With MUHAMMED S. BAH

Welcome to another Edition of Arts & Music, the Column that seeks to promote Arts, Music and Culture in the country. In today’s edition of the Column, we will feature the late Kora player Solo Cissokho, and Black Thunder’s view on discipline in lyrics. The Senegambian kora maestro died last week Friday in Oslo, Norway.

Solo Cissokho, a jazz and mbalax musician was born in 1963 in Ziguinchor, Senegal. The international musician was well known for his artistic skills in playing Kora, Djembe, guitar and bass. An award-winning Senegalese kora maestro, Solo found Norway to be his musical home, and established a base from where he traveled extensively to expand and explore the sonic possibilities of his African harp.

During his lifetime, the late Sole received the BBC World Music Awards, and was nominated to the Nordic Council’s Music Prize, released hailed albums, played with Youssou N’Dour and Ali Farka Touré and toured relentlessly in Norway and other regions of Europe. Cissokho came a long way since he built his first kora at the age of seven.

Cissokho, believed to be a son of the late Kora legend Sunjulu Cissokho, belonged to the Mandinka language grouping and hailed from Ziguinchor in Casamance. He was born to a family that has seen the art of kora playing passed on in their families from generation to generation. He was well known in The Gambia too.
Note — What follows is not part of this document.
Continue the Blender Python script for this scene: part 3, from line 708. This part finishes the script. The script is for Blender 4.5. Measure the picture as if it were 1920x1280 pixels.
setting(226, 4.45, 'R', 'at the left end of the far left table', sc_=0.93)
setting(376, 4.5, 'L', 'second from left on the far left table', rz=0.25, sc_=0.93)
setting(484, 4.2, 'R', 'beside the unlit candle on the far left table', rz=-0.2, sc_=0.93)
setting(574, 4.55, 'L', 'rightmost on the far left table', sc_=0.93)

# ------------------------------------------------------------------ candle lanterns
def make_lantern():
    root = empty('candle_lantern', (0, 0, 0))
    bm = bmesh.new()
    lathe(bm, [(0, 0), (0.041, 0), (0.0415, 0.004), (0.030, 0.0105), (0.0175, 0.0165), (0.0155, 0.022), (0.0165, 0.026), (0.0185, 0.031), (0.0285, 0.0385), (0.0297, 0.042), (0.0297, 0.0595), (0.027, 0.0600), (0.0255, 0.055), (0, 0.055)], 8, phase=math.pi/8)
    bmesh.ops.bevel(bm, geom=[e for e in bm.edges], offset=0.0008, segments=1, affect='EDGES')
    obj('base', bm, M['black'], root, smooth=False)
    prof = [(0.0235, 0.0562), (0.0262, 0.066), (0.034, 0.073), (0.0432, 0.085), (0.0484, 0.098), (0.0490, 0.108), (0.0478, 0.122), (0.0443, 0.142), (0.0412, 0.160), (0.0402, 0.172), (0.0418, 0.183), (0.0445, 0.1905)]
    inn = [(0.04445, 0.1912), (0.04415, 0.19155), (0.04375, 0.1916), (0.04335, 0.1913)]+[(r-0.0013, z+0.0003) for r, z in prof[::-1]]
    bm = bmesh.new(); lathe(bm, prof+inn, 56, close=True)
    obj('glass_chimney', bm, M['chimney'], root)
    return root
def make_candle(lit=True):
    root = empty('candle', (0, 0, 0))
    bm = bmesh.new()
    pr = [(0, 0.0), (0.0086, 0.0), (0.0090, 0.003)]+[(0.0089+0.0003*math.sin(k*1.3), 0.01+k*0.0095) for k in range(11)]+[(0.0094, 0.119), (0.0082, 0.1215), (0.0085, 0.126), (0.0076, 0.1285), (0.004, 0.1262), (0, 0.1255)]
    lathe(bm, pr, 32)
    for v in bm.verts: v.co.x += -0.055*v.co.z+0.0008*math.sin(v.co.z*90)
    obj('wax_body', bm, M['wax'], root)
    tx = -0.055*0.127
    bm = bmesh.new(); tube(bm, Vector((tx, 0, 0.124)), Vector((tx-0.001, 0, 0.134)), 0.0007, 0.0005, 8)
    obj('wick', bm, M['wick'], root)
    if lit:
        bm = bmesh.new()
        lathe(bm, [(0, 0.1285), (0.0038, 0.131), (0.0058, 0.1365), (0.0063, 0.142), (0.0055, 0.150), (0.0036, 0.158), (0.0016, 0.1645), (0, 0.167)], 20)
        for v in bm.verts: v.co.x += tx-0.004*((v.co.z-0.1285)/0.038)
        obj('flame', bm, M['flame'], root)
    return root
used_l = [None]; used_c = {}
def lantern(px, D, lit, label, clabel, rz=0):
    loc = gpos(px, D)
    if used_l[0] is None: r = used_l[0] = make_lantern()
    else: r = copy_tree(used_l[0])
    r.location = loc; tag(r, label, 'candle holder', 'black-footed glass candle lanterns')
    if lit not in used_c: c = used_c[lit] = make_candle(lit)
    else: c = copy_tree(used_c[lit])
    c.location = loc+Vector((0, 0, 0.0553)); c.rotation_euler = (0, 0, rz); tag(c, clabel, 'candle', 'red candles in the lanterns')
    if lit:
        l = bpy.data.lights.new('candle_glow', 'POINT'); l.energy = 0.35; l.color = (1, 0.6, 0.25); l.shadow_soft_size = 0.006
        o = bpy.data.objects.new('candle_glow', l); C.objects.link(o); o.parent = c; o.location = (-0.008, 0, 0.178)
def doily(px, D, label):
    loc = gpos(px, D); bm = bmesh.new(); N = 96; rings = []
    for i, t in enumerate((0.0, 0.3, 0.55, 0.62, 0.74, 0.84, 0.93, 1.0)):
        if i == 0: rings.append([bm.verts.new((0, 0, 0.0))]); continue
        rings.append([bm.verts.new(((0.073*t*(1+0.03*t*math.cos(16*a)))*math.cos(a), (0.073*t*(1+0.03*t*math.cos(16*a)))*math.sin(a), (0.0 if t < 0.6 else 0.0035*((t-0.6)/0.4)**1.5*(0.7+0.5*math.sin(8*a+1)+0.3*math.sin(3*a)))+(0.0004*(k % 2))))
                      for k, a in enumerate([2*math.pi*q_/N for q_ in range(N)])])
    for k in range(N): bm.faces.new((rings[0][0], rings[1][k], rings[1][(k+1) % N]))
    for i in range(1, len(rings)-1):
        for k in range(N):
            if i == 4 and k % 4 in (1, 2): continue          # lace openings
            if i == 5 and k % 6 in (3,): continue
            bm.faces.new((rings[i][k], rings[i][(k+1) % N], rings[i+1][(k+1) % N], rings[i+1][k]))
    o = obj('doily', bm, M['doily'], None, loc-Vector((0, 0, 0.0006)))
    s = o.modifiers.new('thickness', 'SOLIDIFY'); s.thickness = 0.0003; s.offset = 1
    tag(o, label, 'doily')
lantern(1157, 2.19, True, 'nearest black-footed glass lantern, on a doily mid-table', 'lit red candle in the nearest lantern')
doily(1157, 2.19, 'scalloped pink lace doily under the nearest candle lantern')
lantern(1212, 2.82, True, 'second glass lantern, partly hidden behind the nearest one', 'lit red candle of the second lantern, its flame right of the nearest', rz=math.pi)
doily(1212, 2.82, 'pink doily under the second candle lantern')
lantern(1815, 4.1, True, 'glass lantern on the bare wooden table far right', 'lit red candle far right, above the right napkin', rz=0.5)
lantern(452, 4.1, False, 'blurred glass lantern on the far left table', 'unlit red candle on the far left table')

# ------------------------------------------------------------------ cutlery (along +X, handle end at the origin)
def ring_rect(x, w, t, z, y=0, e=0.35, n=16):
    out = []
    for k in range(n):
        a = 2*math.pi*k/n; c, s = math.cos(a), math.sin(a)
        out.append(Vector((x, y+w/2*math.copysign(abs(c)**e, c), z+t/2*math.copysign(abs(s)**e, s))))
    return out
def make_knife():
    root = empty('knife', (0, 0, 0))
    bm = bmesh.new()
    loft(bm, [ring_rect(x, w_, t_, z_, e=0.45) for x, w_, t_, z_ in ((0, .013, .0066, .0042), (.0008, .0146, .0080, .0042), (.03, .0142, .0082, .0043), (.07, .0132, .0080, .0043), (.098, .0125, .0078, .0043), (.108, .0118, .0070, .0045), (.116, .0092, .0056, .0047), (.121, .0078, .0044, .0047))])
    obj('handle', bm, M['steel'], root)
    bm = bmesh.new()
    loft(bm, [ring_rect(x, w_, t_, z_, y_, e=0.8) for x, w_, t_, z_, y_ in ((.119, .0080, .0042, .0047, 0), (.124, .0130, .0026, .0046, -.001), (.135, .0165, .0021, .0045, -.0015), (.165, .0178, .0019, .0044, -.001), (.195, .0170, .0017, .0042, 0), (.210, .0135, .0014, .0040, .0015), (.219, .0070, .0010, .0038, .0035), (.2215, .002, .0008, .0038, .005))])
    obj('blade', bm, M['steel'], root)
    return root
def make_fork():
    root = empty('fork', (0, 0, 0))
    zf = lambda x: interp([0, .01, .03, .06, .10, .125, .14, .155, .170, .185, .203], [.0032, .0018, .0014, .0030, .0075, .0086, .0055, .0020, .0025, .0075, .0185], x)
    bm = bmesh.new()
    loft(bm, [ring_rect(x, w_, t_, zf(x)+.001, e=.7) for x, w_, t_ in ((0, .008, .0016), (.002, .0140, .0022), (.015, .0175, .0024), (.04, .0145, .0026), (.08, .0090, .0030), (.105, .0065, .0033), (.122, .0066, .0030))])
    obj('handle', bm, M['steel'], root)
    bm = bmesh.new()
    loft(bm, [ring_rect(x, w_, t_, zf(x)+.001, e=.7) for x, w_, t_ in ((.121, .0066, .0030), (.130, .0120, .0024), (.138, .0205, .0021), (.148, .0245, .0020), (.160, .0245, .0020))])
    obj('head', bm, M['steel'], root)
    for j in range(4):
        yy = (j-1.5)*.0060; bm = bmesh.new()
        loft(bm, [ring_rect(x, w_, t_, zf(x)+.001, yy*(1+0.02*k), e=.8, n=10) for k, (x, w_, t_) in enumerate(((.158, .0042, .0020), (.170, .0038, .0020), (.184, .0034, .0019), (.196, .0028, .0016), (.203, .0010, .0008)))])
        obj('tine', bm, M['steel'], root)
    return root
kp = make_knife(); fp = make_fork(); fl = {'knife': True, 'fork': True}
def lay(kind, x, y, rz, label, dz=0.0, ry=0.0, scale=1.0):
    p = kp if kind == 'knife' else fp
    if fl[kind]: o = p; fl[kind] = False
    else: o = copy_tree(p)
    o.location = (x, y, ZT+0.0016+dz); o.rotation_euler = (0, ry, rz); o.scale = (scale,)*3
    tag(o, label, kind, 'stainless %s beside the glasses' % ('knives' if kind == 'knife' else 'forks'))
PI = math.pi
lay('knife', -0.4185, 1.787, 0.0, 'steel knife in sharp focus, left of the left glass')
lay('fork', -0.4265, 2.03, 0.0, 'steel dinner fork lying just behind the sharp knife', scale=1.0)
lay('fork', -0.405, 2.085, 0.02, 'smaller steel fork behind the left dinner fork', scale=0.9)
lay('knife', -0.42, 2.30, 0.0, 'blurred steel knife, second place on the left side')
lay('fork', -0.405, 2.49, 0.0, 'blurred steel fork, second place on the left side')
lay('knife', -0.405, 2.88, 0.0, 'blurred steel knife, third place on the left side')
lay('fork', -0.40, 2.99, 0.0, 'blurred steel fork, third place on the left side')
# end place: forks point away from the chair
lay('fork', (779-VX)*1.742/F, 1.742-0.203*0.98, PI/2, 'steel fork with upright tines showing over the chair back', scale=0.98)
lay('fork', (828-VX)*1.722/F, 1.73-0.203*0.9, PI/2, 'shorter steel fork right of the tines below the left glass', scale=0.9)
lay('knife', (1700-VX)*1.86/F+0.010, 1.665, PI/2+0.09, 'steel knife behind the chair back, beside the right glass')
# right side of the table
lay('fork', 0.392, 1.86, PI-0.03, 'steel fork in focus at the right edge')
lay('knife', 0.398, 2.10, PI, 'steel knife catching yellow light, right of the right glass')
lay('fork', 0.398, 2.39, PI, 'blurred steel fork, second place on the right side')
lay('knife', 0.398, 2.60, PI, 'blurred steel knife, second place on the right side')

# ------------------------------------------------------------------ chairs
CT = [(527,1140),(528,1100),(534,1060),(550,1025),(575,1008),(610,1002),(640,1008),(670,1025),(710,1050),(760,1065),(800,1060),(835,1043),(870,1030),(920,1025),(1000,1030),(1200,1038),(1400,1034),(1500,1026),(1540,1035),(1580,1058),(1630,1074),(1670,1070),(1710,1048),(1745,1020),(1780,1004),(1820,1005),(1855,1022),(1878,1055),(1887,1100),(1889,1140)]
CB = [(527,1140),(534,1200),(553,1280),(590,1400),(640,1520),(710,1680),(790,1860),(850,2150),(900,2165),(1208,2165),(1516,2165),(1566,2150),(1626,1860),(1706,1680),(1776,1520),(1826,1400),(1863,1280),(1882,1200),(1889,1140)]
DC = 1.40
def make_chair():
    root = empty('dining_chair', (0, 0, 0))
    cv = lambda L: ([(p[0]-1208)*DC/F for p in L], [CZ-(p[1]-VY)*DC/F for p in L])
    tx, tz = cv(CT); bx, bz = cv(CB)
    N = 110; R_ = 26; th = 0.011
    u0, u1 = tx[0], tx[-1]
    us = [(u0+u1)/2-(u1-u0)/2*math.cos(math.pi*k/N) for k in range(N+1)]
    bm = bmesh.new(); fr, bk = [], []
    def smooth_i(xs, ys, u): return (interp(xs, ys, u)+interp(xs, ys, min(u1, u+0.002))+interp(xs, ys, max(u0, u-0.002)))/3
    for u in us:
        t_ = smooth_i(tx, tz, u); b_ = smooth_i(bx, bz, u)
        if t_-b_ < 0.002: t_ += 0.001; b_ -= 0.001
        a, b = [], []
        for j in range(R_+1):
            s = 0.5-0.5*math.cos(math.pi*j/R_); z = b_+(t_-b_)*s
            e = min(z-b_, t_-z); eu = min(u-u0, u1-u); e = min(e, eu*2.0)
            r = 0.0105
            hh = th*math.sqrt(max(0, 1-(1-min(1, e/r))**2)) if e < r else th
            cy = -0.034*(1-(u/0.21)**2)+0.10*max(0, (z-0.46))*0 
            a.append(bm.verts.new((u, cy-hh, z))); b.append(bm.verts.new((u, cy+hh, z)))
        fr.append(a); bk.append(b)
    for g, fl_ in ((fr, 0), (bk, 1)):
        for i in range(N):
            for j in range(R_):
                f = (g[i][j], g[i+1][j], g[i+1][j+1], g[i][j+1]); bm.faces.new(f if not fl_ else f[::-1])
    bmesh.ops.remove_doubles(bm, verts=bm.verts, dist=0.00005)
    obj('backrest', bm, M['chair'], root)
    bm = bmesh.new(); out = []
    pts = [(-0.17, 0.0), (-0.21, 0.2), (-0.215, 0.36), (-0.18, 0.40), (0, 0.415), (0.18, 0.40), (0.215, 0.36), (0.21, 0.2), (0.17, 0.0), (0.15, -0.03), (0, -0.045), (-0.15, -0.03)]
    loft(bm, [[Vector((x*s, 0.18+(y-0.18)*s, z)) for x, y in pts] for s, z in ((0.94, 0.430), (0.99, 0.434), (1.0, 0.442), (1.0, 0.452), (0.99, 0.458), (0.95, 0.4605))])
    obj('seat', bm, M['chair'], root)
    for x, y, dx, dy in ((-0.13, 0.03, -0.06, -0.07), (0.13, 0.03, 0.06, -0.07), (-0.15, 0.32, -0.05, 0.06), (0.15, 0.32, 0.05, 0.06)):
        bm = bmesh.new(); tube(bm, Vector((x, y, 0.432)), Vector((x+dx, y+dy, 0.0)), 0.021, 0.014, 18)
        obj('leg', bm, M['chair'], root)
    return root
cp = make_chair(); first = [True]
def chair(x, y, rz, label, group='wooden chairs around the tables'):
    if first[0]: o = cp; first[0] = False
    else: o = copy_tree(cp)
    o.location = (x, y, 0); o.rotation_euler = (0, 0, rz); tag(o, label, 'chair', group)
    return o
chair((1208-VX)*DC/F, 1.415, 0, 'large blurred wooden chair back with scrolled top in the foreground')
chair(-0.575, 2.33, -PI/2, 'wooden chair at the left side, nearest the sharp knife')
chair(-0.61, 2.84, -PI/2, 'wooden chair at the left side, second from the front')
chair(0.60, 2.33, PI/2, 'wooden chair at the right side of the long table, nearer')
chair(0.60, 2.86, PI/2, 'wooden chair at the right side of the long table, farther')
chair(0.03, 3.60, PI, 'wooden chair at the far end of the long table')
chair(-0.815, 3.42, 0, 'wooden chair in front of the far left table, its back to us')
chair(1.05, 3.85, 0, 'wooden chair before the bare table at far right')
The following was a tribute to the late Ibrahima Solo Cissokho, from Gambia House.
‘‘Gambia House sends its deepest condolences and tribute to the family members of the artist and relatives. Solo made a significant impact in shaping modern Kora and African culture in Norway. A great musician has left us, and we pay tribute not just to what he gave us while he was here, but what he has left us to discover. We always get new experience each time we listen and watch him play. The most important thing to the late Solo was his people, his culture and tradition. And this is what he represented. He was a brilliant and unique Kora player who was alive in his music, thoughtful, inquisitive, gracious and above all, pure.
Solo was an extremely gifted performer and Kora player. He was larger than life, larger than the stage, and larger than the Kora he played. We will always remember Solo’s supreme talent through the music he left behind.
Our deepest condolence goes to his family both in Norway and Senegal, all Gambians and Senegalese, and the entire African and Norwegian communities.

Solo played at the Opening Ceremony of the Gambia House’s 1st Nordic Gambian Diaspora Investment Forum last October 2018.
Rest in peace Solo!
May God grant you Jannah and rest in eternal peace!